Questo bias deriva, tra molti altri fattori, anche dalle più alte commissioni di transazione dei prodotti azionari internazionali rispetto a quelli domestici: se questo era vero alcuni decenni fa, oggi non lo è più.
Strumenti finanziari come gli ETF permettono di investire non soltanto nell'area euro, ma anche nei mercati più remoti a costi molto bassi.
L'Home Bias non colpisce soltanto gli italiani: vale per tutti gli investitori del mondo. Come riportato da Richard Thaler e Cass Sustein in Nudge:
Consider the following fact.
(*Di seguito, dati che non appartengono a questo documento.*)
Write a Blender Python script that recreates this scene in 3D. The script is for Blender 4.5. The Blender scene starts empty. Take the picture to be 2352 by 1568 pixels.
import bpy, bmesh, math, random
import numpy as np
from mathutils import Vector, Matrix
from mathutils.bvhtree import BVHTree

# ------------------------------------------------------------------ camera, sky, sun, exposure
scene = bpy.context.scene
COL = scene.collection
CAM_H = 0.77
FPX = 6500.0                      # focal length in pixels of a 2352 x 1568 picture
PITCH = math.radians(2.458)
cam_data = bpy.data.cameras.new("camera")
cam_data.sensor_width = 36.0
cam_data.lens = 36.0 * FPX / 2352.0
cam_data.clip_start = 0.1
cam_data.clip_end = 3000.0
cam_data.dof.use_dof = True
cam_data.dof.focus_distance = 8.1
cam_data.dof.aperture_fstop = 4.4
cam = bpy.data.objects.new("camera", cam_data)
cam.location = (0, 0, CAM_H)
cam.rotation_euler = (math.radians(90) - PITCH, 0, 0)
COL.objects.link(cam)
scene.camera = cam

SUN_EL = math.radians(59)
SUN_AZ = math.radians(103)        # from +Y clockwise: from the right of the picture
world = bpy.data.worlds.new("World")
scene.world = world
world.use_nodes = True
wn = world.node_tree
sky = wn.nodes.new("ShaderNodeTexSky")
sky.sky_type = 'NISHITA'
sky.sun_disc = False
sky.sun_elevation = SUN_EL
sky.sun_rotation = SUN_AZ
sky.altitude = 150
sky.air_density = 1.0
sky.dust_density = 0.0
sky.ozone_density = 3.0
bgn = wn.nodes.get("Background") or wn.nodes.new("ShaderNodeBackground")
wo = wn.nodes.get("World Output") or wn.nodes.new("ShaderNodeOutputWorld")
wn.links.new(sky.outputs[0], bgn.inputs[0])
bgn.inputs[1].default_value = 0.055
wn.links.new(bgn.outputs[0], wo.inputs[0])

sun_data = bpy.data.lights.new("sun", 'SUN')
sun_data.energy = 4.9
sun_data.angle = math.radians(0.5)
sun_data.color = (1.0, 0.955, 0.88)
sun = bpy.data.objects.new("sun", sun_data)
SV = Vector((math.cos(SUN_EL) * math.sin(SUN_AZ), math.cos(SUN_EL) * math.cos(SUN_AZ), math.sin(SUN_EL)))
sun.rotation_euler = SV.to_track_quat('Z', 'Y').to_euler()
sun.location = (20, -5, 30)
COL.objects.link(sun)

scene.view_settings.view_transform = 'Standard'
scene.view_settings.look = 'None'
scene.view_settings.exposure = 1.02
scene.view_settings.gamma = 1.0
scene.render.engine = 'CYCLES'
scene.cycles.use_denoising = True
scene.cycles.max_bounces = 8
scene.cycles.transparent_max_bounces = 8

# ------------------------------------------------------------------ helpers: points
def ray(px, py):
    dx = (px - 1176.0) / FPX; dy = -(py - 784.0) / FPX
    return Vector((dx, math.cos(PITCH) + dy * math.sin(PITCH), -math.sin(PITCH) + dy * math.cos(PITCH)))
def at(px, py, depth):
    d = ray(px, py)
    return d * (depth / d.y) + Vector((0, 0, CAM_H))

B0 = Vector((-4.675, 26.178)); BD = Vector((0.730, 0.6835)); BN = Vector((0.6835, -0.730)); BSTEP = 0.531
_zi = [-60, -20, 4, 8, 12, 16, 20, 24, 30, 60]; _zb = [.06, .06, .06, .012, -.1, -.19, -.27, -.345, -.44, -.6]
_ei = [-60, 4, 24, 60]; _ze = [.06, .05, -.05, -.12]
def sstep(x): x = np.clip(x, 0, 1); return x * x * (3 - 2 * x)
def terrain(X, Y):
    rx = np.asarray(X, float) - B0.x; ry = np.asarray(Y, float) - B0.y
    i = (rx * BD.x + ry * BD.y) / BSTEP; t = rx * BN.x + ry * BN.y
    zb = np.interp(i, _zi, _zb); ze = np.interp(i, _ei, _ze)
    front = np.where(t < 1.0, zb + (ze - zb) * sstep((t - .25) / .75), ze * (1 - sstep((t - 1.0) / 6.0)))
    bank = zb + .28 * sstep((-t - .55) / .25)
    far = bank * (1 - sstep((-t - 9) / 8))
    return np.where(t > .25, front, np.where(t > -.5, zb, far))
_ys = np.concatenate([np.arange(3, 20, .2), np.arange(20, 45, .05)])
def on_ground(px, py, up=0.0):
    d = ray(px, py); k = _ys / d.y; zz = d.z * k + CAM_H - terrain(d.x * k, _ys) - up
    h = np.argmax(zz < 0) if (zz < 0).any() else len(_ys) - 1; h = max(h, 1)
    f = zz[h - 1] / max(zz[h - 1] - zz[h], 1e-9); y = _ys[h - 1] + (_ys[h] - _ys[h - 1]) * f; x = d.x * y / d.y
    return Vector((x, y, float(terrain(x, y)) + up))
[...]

Sweden accounts for approximately 1 percent of the world economy. A rational investor in the United States or Japan would invest about 1 percent of his assets in Swedish stocks. Can it make sense for Swedish investors to invest 48 times more? No.
...
This reflects the well-known tendency of investors to buy stocks from their home country, something that economists refer to as the home bias.
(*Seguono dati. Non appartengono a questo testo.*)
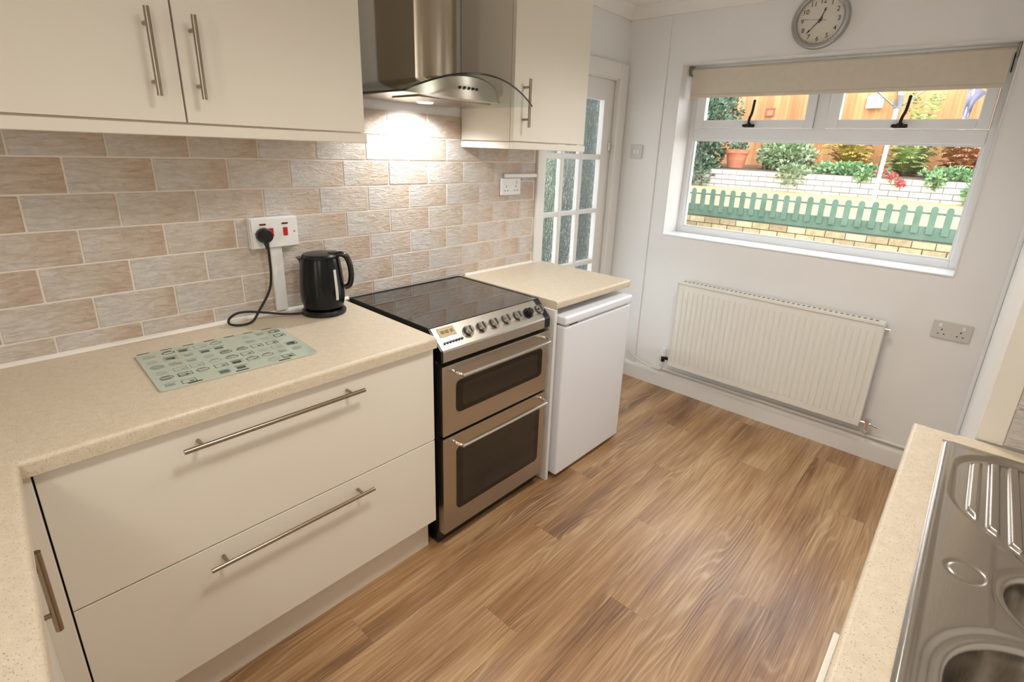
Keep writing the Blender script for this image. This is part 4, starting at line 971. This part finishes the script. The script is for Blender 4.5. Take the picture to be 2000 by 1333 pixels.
# things on the fence
bb = thing('bird_box', 'small white bird box fixed on the back fence behind the airer', 'bird box', (9.93, -0.2, 2.35))
MB().box(9.86, 9.9765, -0.31, -0.10, 2.35, 2.50, 0.004).build('box', 'upvc', bb)
MB().prism([(9.84, -0.33, 2.50), (9.84, -0.08, 2.50), (9.84, -0.205, 2.56)], (0.128, 0, 0)).build('roof', 'upvc', bb)
MB().cyl((9.858, -0.205, 2.43), (9.866, -0.205, 2.43), 0.022, 14).build('hole', mat('pale_blue_grey', S(150, 160, 170), 0.6), bb)
pq = thing('wall_plaque', 'small square reddish frame hung on the back fence', 'plaque', (9.97, 1.35, 2.25))
MB().box(9.95, 9.976, 1.28, 1.43, 2.25, 2.27).box(9.95, 9.976, 1.28, 1.43, 2.37, 2.39).box(9.95, 9.976, 1.28, 1.30, 2.27, 2.37).box(9.95, 9.976, 1.41, 1.43, 2.27, 2.37).build('frame', mat('red_brown_paint', S(170, 96, 70), 0.7), pq)
MB().box(9.962, 9.976, 1.30, 1.41, 2.27, 2.37).build('panel', mat('salmon_panel', S(206, 140, 104), 0.7), pq)
dp = thing('draped_cloth', 'grey-purple cloth draped over a white post by the back fence', 'cloth', (9.3, -1.42, 1.4))
MB().cyl((9.3, -1.40, 1.38), (9.3, -1.385, 2.62), 0.03, 10).build('post', 'upvc', dp)
MB().grid(lambda u, v: (9.255-0.02*math.sin(14*u)+0.02*math.sin(9*v), -1.345-0.09*u-0.17*(v**3)*u, 2.16+0.40*v+0.02*math.sin(7*u)-0.08*u*v), 16, 14).build('cloth', 'drape', dp)
# seen through the door glass
shrub('hedge', 'green hedge seen through the rippled glass of the door', (3.25, 1.9, 1.6), (0.98, 0.45, 1.7), 6000, 0.09, 'hedge_leaf', 21, 'hedge', 0.0)
sh = thing('shed', 'dark timber shed seen through the rippled glass of the door', 'shed', (5.0, 1.95, 0))
MB().box(4.62, 7.0, 1.62, 2.6, 0, 3.2).build('wall', 'shed', sh)
bsm = MB().box(0, 0.11, -0.016, 0, 0, 3.2, 0.003).mesh('board', 'shed')
for i in range(19):
    o = bpy.data.objects.new('board', bsm); COL.objects.link(o); o.parent = sh; o.location = Vector((4.64+i*0.123, 1.62, 0))-sh.location
MB().box(4.5, 7.1, 1.5, 2.75, 3.2, 3.27).build('roof', 'shed', sh)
3) Concentrare su poche azioni
Investire nel mercato italiano, per l'investitore italiano medio, non significa comprare tutto il mercato, magari replicando l'indice con un ETF: vuol dire semplicemente comprarsi un po' di azioni ENI, ENEL o Generali "perché sono quelle che danno dei buoni dividendi", lasciandosi magari un po' di liquidità per "tradare" STM, Tenaris o altre azioni del genere, perché "sono quelle che hanno una buona volatilità".
In conclusione, concentrare il proprio investimento sul mercato azionario italiano non ha senso.
Ci potrebbero essere delle eccezioni: ad esempio, il mercato italiano potrebbe essere il risultato della scelta di un algoritmo di un qualche modello econometrico di investimento. Ma sono, appunto, eccezioni che devono essere ben motivate: nella stragrande maggioranza dei casi, la scelta di un mercato azionario geograficamente più ampio – come quello dell'area euro o globale – è da preferire.
A meno che non siate dei professionisti, è meglio diversificare l'investimento finanziario che concentrarlo.
Quando si decide di investire sui mercati azionari, la prima cosa da fare è evitare di prendersi rischi inutili.